Best categorised as a film of the mind, Madeline’s Madeline hypnotises you with its smeared imagery and swirling editing, evoking the feeling of a waking dream rather than anchoring you to a traditional narrative. Josephine Decker has conjured a film of such unconscious beauty and lyricism, it feels alive in your hands – film as wet clay, the possibilities seem endless. Her trademark affinity for strange POV’s electrifies the entire film. At various points the camera wanders away from its main focus, finding life on the fringes of the frame. We see the city at night, all the lights smudged together like an oil painting in a downpour of rain (or tears) or catch momentary glimpses of lives on the periphery. These seemingly improvisatory flourishes stem from the film’s focus on performance.
At the centre of it all is an attempt to stage a piece of theatre, less a play than the depiction of a certain headspace mounted on a stage. The trio of central performances from Helena Howard, Miranda July and Molly Parker are exceptional, so alive and thoroughly contained by Decker.
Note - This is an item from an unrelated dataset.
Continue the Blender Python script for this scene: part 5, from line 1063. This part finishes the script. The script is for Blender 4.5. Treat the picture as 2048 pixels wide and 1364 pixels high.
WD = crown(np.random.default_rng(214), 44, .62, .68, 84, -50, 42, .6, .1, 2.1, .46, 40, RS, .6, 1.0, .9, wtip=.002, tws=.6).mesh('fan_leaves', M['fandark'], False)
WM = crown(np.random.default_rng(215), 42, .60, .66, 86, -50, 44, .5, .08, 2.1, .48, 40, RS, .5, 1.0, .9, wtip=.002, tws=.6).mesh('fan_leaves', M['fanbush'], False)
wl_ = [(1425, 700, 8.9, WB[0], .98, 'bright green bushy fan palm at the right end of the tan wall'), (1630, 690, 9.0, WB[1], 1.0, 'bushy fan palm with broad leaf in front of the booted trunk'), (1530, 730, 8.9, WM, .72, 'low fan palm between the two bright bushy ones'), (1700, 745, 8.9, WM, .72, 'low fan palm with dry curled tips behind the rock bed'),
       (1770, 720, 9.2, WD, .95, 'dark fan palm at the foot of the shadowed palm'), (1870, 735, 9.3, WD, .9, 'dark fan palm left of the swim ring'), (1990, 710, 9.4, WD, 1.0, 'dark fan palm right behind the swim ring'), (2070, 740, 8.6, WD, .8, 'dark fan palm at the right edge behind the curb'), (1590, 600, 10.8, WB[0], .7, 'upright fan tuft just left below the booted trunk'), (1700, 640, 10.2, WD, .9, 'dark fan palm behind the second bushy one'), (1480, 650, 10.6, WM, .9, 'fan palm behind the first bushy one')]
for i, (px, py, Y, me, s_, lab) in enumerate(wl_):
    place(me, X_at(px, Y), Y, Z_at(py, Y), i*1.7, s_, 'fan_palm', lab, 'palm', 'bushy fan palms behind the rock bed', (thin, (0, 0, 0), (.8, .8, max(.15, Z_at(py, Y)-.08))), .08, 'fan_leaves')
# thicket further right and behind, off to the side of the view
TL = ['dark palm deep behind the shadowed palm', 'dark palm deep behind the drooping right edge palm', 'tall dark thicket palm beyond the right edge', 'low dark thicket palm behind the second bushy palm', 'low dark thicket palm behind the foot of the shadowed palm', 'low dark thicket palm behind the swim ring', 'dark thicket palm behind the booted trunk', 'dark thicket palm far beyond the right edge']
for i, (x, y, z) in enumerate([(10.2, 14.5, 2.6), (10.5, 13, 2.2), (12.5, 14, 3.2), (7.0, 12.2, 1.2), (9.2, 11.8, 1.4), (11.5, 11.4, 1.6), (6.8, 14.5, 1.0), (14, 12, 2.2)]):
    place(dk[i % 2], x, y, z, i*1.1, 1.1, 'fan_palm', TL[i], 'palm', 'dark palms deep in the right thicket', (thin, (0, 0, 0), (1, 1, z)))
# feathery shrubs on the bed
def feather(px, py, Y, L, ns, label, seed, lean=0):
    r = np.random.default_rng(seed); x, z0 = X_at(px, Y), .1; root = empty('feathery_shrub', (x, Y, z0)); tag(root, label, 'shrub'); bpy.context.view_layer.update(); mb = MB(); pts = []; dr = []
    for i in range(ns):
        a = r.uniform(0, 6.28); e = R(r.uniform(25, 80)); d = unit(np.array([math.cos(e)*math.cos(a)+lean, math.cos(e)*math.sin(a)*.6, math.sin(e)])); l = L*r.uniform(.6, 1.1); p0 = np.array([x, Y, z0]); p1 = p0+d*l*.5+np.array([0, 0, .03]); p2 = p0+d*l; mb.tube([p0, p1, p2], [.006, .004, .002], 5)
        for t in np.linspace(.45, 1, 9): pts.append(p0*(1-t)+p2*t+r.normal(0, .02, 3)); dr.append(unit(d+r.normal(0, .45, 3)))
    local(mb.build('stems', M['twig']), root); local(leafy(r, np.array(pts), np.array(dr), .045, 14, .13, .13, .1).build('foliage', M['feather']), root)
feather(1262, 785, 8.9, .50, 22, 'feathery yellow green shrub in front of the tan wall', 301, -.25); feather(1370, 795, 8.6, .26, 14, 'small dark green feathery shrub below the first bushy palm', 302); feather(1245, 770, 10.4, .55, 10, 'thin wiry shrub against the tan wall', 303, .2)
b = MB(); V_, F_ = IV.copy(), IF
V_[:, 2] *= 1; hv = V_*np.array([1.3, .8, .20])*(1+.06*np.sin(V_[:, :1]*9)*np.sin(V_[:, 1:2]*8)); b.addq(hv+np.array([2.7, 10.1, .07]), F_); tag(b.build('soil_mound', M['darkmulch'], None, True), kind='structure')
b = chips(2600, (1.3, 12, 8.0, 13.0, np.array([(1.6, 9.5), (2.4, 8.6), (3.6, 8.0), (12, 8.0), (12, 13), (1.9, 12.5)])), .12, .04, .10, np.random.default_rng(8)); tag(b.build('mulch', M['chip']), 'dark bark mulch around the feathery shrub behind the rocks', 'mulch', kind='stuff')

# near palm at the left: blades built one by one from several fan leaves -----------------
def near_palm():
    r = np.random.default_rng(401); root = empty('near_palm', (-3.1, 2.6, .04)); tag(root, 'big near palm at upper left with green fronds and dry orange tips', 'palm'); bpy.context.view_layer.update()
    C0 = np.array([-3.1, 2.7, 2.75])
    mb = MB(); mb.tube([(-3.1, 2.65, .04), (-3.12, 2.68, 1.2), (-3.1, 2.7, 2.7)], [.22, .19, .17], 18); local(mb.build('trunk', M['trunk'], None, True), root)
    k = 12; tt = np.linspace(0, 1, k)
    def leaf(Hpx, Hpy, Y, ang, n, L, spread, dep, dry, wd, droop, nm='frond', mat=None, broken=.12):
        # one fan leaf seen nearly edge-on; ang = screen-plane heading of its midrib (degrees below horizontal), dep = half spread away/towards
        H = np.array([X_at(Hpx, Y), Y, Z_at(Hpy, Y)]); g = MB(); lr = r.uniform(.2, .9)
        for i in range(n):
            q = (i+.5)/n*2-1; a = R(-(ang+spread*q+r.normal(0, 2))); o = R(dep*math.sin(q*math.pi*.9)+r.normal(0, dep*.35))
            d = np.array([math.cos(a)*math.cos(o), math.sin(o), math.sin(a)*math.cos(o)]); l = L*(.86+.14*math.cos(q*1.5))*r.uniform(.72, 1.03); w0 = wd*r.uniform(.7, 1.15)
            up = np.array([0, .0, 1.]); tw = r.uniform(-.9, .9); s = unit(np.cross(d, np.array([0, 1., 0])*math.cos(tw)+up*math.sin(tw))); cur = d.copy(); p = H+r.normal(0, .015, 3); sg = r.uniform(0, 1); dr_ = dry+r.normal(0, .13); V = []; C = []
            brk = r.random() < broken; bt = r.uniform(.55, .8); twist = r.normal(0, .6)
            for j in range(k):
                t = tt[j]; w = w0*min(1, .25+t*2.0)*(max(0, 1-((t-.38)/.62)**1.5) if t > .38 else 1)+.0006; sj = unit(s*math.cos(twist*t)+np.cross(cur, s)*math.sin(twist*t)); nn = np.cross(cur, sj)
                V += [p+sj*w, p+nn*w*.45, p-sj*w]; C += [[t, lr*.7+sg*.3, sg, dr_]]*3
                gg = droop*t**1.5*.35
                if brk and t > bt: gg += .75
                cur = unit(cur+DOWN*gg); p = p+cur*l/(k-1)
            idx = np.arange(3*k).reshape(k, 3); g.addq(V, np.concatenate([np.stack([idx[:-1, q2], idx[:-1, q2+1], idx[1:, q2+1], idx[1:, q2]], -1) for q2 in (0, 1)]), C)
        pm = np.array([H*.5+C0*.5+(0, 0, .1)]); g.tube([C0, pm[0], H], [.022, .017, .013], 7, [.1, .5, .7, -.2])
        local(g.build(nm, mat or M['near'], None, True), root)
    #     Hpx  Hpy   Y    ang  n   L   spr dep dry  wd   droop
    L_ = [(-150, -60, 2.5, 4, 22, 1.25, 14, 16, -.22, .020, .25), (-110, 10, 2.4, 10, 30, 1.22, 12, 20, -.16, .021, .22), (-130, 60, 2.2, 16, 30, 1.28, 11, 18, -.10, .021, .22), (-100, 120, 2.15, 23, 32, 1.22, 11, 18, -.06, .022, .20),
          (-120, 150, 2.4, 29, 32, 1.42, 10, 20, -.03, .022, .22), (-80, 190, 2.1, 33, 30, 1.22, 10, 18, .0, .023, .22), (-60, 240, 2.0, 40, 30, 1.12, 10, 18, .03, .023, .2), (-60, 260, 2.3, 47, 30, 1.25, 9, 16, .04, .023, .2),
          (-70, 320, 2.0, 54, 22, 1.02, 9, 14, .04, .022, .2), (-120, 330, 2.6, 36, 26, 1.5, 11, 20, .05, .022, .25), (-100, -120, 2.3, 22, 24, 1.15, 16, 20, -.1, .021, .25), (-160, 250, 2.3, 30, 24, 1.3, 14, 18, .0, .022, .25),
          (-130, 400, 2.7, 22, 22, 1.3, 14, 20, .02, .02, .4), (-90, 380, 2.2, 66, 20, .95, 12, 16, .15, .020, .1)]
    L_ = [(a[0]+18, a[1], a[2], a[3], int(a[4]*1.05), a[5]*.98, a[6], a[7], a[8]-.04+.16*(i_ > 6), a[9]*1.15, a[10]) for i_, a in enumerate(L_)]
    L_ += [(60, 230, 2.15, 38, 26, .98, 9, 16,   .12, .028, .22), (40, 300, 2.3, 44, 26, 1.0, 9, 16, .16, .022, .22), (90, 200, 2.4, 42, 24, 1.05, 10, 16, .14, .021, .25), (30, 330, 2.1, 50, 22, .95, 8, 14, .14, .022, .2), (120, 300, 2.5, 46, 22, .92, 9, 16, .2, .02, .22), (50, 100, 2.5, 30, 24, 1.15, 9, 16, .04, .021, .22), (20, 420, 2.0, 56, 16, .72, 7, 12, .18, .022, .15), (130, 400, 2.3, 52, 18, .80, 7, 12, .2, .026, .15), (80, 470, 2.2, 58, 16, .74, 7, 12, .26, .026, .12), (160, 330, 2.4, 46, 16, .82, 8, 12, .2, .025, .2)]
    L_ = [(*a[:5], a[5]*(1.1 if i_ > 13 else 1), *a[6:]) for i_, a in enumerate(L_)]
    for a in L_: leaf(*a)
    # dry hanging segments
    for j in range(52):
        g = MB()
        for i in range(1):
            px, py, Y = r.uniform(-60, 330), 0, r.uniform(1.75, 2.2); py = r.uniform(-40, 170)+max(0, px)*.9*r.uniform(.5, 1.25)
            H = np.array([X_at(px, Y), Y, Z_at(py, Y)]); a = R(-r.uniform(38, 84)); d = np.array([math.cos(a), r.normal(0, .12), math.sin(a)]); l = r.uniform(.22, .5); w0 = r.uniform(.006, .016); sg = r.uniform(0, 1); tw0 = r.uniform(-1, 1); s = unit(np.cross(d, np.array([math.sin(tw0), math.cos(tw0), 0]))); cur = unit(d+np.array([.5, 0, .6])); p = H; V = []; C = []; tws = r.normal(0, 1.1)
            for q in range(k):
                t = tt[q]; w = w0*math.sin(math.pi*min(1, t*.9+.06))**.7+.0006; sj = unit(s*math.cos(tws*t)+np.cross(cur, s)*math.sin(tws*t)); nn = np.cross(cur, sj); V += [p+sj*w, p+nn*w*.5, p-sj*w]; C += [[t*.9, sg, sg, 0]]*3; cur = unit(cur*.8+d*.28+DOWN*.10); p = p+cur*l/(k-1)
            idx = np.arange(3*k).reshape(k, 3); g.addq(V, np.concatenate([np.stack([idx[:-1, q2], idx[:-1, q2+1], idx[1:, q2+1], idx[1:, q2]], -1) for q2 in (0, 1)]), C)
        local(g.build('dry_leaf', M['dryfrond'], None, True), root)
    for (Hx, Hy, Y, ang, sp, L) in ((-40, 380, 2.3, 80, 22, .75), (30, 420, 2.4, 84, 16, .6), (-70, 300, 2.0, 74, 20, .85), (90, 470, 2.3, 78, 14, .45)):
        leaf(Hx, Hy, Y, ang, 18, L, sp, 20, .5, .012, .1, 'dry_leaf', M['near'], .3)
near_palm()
These aren’t the kind of great performances that overshadow a film, where praise on the actors exceeds praise of the overall work, but rather performances that enhance and electrify the whole into totality. Decker controls so many shades here – beautiful and strange one minute, sickening and mad the other – that her film resembles a great magic trick. I don’t know how she and her collaborators did it, but I don’t want to know either. Extraordinary.